▸ Requirement
Extract every entry word for word. Skip the pictures.

▸ Task inputs
——————————

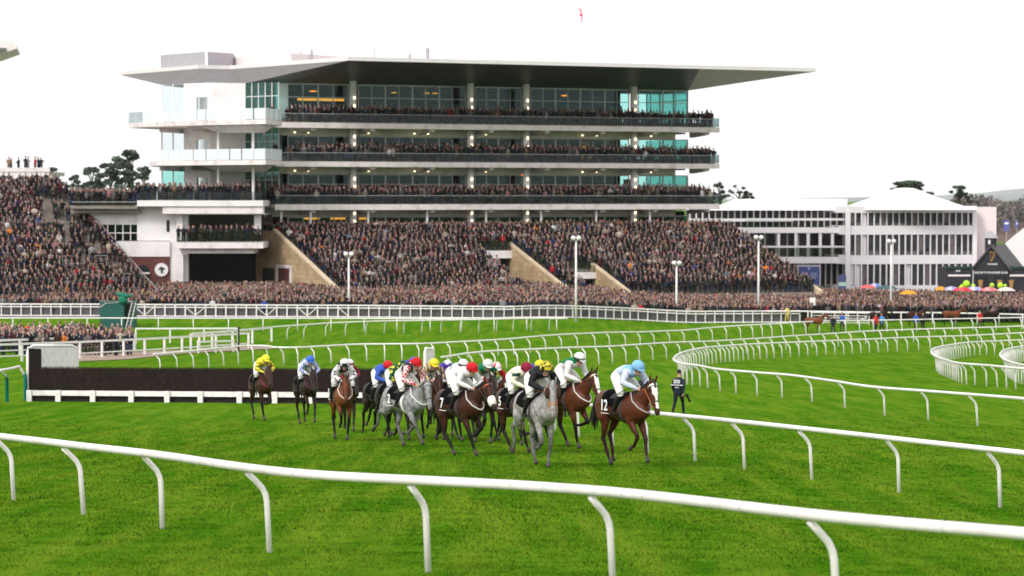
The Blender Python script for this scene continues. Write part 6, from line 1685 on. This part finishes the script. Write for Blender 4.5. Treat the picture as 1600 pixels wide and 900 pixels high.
    band(m, .36, -.025, .062, .094, .012)
    for s in (-1, 1): m.tube([H(-.02, .03, s * .083), H(.15, -.05, s * .092), H(.40, -.05, s * .066)], .009, 6)
    m.build('bridle', hc, t)
    if browband: m = MB(); m.loft([(H(.01, .0), .097, .130), (H(.04, .0), .100, .137)], side=hs, n=14, roundcap=False); m.build('browband', paint(browband, .6, 'browband'), t)
    if noseband: m = MB(); m.loft([(H(.30, -.02), .085, .118), (H(.34, -.022), .095, .126), (H(.41, -.022), .092, .12), (H(.45, -.02), .08, .1)], side=hs, n=14); m.build('sheepskin_noseband', paint(noseband, .95, 'sheepskin'), t, smooth=True)
    if hood:
        m = MB()
        for s in (-1, 1): m.ball(H(.13, -.01, s * .10), .10, .06, .12, 10, 8)
        m.build('cheek_pieces', paint((.04, .015, .01), .95, 'dark_sheepskin'), t, smooth=True)
    m = MB()
    for s in (-1, 1): m.tube([H(.44, -.05, s * .06), y_(N0 + nd * .55 + Vector((0, s * .12, .04)), .6), Vector((.80, s * .1, 1.66))], .010, 5)
    m.build('reins', paint((.45, .10, .02), .6, 'orange_rein') if number == '12' else hc, t)
    if breast:
        m = MB()
        for s in (-1, 1): m.tube([(.42, s * .10, 1.60), (.62, s * .2, 1.42), (.80, s * .165, 1.28), (.92, s * .05, 1.19)], .018, 6)
        m.tube([(.92, .05, 1.19), (.94, 0, 1.18), (.92, -.05, 1.19)], .018, 6); m.build('breast_girth', paint(breast, .7, 'breast_girth'), t)
    return t

SKIN = (.50, .28, .21)
def human_head(B, X, c, fwd, up, skin=SKIN):
    """X collects facial details; c head centre"""
    fwd = Vector(fwd).normalized(); up = Vector(up); up = (up - fwd * up.dot(fwd)).normalized(); sd = up.cross(fwd)
    h = lambda f, u, s=0: Vector(c) + fwd * f + up * u + sd * s
    B.limb([(h(.035, -.115), .04, .045), (h(.02, -.06), .062, .075), (h(0, .01), .075, .092), (h(-.01, .07), .062, .075)], skin, side=sd, n=12)
    X.loft([(h(.085, .0), .011, .012), (h(.112, -.038), .018, .016)], side=sd, n=6, col=skin)
    for s in (-1, 1):
        X.ball(h(.082, .008, s * .028), .012, .012, .009, 6, 4, col=(.02, .015, .012)); X.ball(h(.0, -.015, s * .078), .015, .015, .03, 6, 4, col=skin)
    X.loft([(h(.085, -.068, -.022), .006, .006), (h(.088, -.068, .022), .006, .006)], side=up, n=5, col=(.28, .09, .08))
    return h, sd
def hand(X, w, d, side, curl, col=SKIN, glove=None):
    """palm, four bent fingers, a thumb from the side of the palm"""
    c = glove or col; d = Vector(d).normalized(); side = Vector(side).normalized(); side = (side - d * side.dot(d)).normalized(); nn = d.cross(side) * curl; w = Vector(w)
    X.loft([(w, .026, .020), (w + d * .045, .036, .018), (w + d * .085, .038, .016)], side=side, n=8, col=c)
    for i, L in enumerate((.062, .072, .067, .052)):
        b0 = w + d * .085 + side * (.028 - .0187 * i); b1 = b0 + d * L * .5 + nn * L * .15; b2 = b1 + d * L * .12 + nn * L * .5; b3 = b2 - d * L * .25 + nn * L * .2
        X.loft([(b0, .0095, .0095), (b1, .009, .009), (b2, .0085, .0085), (b3, .007, .007)], side=side, n=6, col=c)
    t0 = w + d * .03 + side * .03; t1 = t0 + side * .022 + d * .03 + nn * .012; X.loft([(t0, .012, .012), (t1, .0105, .0105), (t1 + d * .028 + nn * .02 - side * .006, .009, .009)], side=nn, n=6, col=c)

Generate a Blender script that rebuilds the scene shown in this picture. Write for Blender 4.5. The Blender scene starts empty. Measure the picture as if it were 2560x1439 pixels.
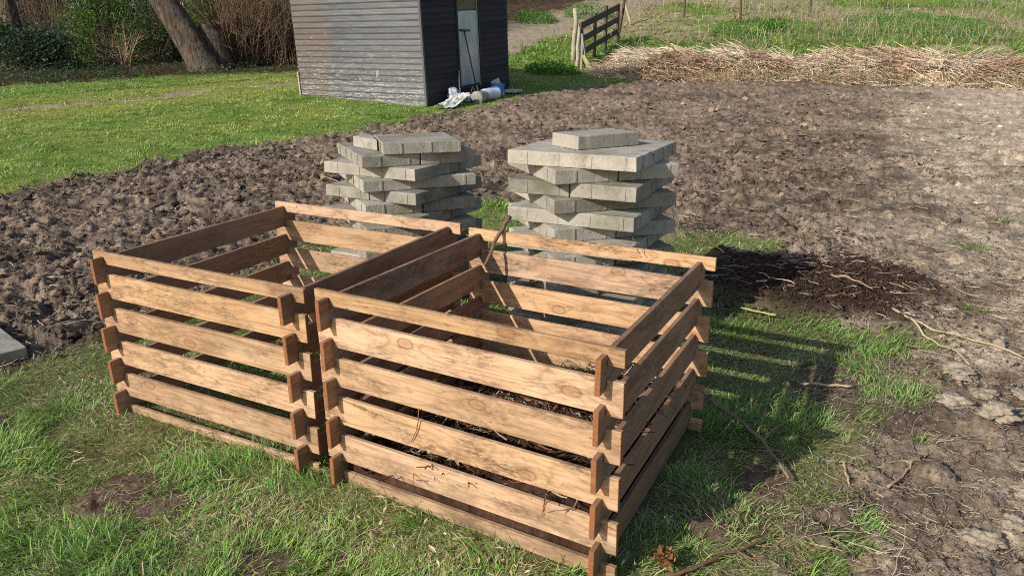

——————————

▸ Output
The Blender Python script for this scene continues. Write part 6, from line 1685 on. This part finishes the script. Write for Blender 4.5. Treat the picture as 1600 pixels wide and 900 pixels high.
    band(m, .36, -.025, .062, .094, .012)
    for s in (-1, 1): m.tube([H(-.02, .03, s * .083), H(.15, -.05, s * .092), H(.40, -.05, s * .066)], .009, 6)
    m.build('bridle', hc, t)
    if browband: m = MB(); m.loft([(H(.01, .0), .097, .130), (H(.04, .0), .100, .137)], side=hs, n=14, roundcap=False); m.build('browband', paint(browband, .6, 'browband'), t)
    if noseband: m = MB(); m.loft([(H(.30, -.02), .085, .118), (H(.34, -.022), .095, .126), (H(.41, -.022), .092, .12), (H(.45, -.02), .08, .1)], side=hs, n=14); m.build('sheepskin_noseband', paint(noseband, .95, 'sheepskin'), t, smooth=True)
    if hood:
        m = MB()
        for s in (-1, 1): m.ball(H(.13, -.01, s * .10), .10, .06, .12, 10, 8)
        m.build('cheek_pieces', paint((.04, .015, .01), .95, 'dark_sheepskin'), t, smooth=True)
    m = MB()
    for s in (-1, 1): m.tube([H(.44, -.05, s * .06), y_(N0 + nd * .55 + Vector((0, s * .12, .04)), .6), Vector((.80, s * .1, 1.66))], .010, 5)
    m.build('reins', paint((.45, .10, .02), .6, 'orange_rein') if number == '12' else hc, t)
    if breast:
        m = MB()
        for s in (-1, 1): m.tube([(.42, s * .10, 1.60), (.62, s * .2, 1.42), (.80, s * .165, 1.28), (.92, s * .05, 1.19)], .018, 6)
        m.tube([(.92, .05, 1.19), (.94, 0, 1.18), (.92, -.05, 1.19)], .018, 6); m.build('breast_girth', paint(breast, .7, 'breast_girth'), t)
    return t

SKIN = (.50, .28, .21)
def human_head(B, X, c, fwd, up, skin=SKIN):
    """X collects facial details; c head centre"""
    fwd = Vector(fwd).normalized(); up = Vector(up); up = (up - fwd * up.dot(fwd)).normalized(); sd = up.cross(fwd)
    h = lambda f, u, s=0: Vector(c) + fwd * f + up * u + sd * s
    B.limb([(h(.035, -.115), .04, .045), (h(.02, -.06), .062, .075), (h(0, .01), .075, .092), (h(-.01, .07), .062, .075)], skin, side=sd, n=12)
    X.loft([(h(.085, .0), .011, .012), (h(.112, -.038), .018, .016)], side=sd, n=6, col=skin)
    for s in (-1, 1):
        X.ball(h(.082, .008, s * .028), .012, .012, .009, 6, 4, col=(.02, .015, .012)); X.ball(h(.0, -.015, s * .078), .015, .015, .03, 6, 4, col=skin)
    X.loft([(h(.085, -.068, -.022), .006, .006), (h(.088, -.068, .022), .006, .006)], side=up, n=5, col=(.28, .09, .08))
    return h, sd
def hand(X, w, d, side, curl, col=SKIN, glove=None):
    """palm, four bent fingers, a thumb from the side of the palm"""
    c = glove or col; d = Vector(d).normalized(); side = Vector(side).normalized(); side = (side - d * side.dot(d)).normalized(); nn = d.cross(side) * curl; w = Vector(w)
    X.loft([(w, .026, .020), (w + d * .045, .036, .018), (w + d * .085, .038, .016)], side=side, n=8, col=c)
    for i, L in enumerate((.062, .072, .067, .052)):
        b0 = w + d * .085 + side * (.028 - .0187 * i); b1 = b0 + d * L * .5 + nn * L * .15; b2 = b1 + d * L * .12 + nn * L * .5; b3 = b2 - d * L * .25 + nn * L * .2
        X.loft([(b0, .0095, .0095), (b1, .009, .009), (b2, .0085, .0085), (b3, .007, .007)], side=side, n=6, col=c)
    t0 = w + d * .03 + side * .03; t1 = t0 + side * .022 + d * .03 + nn * .012; X.loft([(t0, .012, .012), (t1, .0105, .0105), (t1 + d * .028 + nn * .02 - side * .006, .009, .009)], side=nn, n=6, col=c)

Generate a Blender script that rebuilds the scene shown in this picture. Write for Blender 4.5. The Blender scene starts empty. Measure the picture as if it were 2560x1439 pixels.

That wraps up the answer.